Rogers Communications mulling national VoIP service
The long-time chief executive of Rogers Communications noted during two recent investors conferences in New York that the media and communications giant is contemplating a national rollout of VoIP services. Ted Rogers made the comments at the Credit Suisse Media and Telecom conference and the UBS Securities Global Media and Communications conference earlier this week. "We are committed to being a national supplier from coast to coast. And we have technologies that we are developing now, the same as Sprint is and Clearwire [is] that will deliver high-speed Internet and telephony pretty well coast to coast," he said during the UBS event. Rogers refers to broadband wireless technology being deployed by Inukshuk Internet Inc., a joint venture between Rogers and Bell Canada. Inukshuk owns the rights to spectrum in the 2.5 GHz band in all regions of the country except for Saskatchewan and Manitoba.

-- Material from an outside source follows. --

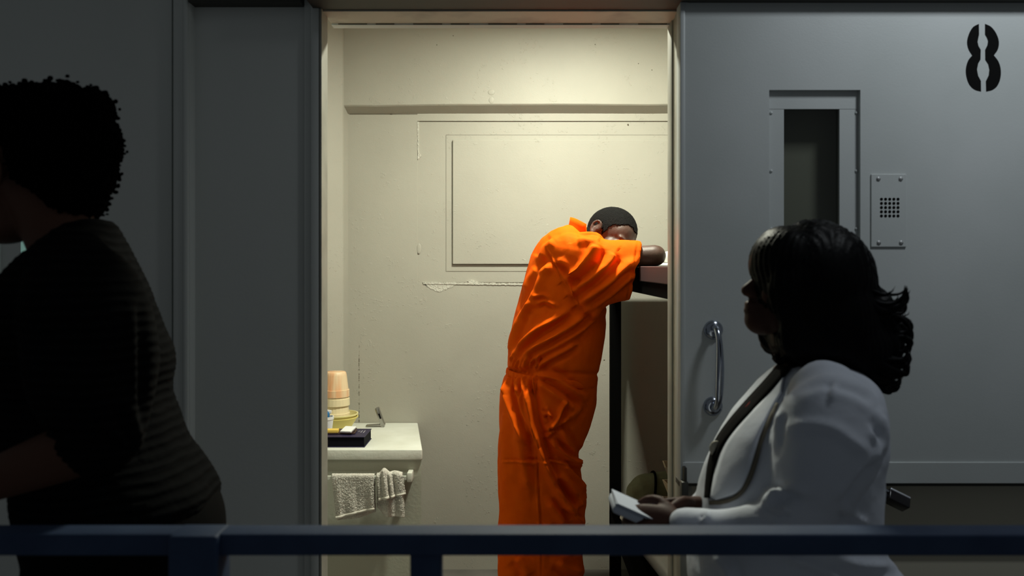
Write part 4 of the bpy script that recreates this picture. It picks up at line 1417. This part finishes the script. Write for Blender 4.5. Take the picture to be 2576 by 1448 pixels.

Rogers has also copied a page out of the Bell Canada playbook and has decided to implement usage-based billing for a new grade of high-speed Internet services. Bill Linton, CFO of Rogers, said during the UBS event that the company would be soon introducing a 18 Mbps Internet service and that it would soon begin charging higher-usage customers by the amount of bandwidth they use. Linton didn’t go into specifics about pricing, but he did say that subscribers to high-speed services above 18 Mbps would be billed on usage.
"We would like to get to some metered billing basis sometime down the road," he said. "Will we get a backlash from customers? I don’t believe so, because it’s pretty easy to figure out that there are a few people who use an inordinate amount of Internet bandwidth and it’s only reasonable that they should pay for it as opposed to everybody having to pay for it."